Everything from the first line to the line containing "def scale(c, k): return" is to be repeated exactly; nothing past it.

···

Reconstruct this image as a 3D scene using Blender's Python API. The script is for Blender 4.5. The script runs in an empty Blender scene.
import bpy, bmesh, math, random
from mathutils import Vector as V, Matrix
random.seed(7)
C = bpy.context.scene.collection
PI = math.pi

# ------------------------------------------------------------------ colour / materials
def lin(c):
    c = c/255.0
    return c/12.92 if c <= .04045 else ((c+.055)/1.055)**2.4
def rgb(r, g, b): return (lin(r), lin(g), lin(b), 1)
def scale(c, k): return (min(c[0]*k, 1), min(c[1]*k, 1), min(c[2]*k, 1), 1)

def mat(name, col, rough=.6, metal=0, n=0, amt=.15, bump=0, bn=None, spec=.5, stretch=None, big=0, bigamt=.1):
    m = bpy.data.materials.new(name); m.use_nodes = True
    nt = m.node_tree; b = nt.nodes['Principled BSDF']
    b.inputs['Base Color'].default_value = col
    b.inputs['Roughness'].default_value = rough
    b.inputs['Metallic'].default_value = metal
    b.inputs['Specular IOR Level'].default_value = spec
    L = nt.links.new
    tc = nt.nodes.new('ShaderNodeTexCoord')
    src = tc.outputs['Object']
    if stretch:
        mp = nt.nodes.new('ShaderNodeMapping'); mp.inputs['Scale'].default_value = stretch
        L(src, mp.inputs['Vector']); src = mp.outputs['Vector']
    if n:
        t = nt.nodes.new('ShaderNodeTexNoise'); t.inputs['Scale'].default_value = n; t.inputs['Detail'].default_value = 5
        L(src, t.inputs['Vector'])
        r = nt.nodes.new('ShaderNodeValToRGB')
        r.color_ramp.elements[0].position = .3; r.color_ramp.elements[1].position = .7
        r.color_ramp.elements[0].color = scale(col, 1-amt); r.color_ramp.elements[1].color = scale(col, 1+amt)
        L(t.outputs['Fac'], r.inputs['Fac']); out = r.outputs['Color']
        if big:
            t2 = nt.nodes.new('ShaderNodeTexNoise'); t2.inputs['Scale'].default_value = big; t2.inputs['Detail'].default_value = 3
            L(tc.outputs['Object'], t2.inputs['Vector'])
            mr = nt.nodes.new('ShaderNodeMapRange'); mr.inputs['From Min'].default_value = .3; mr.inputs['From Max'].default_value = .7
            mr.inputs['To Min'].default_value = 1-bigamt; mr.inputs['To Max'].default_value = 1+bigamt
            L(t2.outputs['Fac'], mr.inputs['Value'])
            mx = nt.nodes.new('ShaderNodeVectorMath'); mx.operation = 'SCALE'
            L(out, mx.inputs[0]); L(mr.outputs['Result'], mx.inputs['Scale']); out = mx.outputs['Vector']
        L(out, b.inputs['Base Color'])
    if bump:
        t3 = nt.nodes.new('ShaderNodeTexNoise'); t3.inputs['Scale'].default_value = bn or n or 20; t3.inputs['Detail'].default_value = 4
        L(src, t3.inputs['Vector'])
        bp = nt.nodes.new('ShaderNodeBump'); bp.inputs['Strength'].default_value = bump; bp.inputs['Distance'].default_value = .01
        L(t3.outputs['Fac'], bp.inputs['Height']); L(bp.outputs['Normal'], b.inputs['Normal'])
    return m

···

The output:
Reconstruct this image as a 3D scene using Blender's Python API. The script is for Blender 4.5. The script runs in an empty Blender scene.
import bpy, bmesh, math, random
from mathutils import Vector as V, Matrix
random.seed(7)
C = bpy.context.scene.collection
PI = math.pi

# ------------------------------------------------------------------ colour / materials
def lin(c):
    c = c/255.0
    return c/12.92 if c <= .04045 else ((c+.055)/1.055)**2.4
def rgb(r, g, b): return (lin(r), lin(g), lin(b), 1)
def scale(c, k): return (min(c[0]*k, 1), min(c[1]*k, 1), min(c[2]*k, 1), 1)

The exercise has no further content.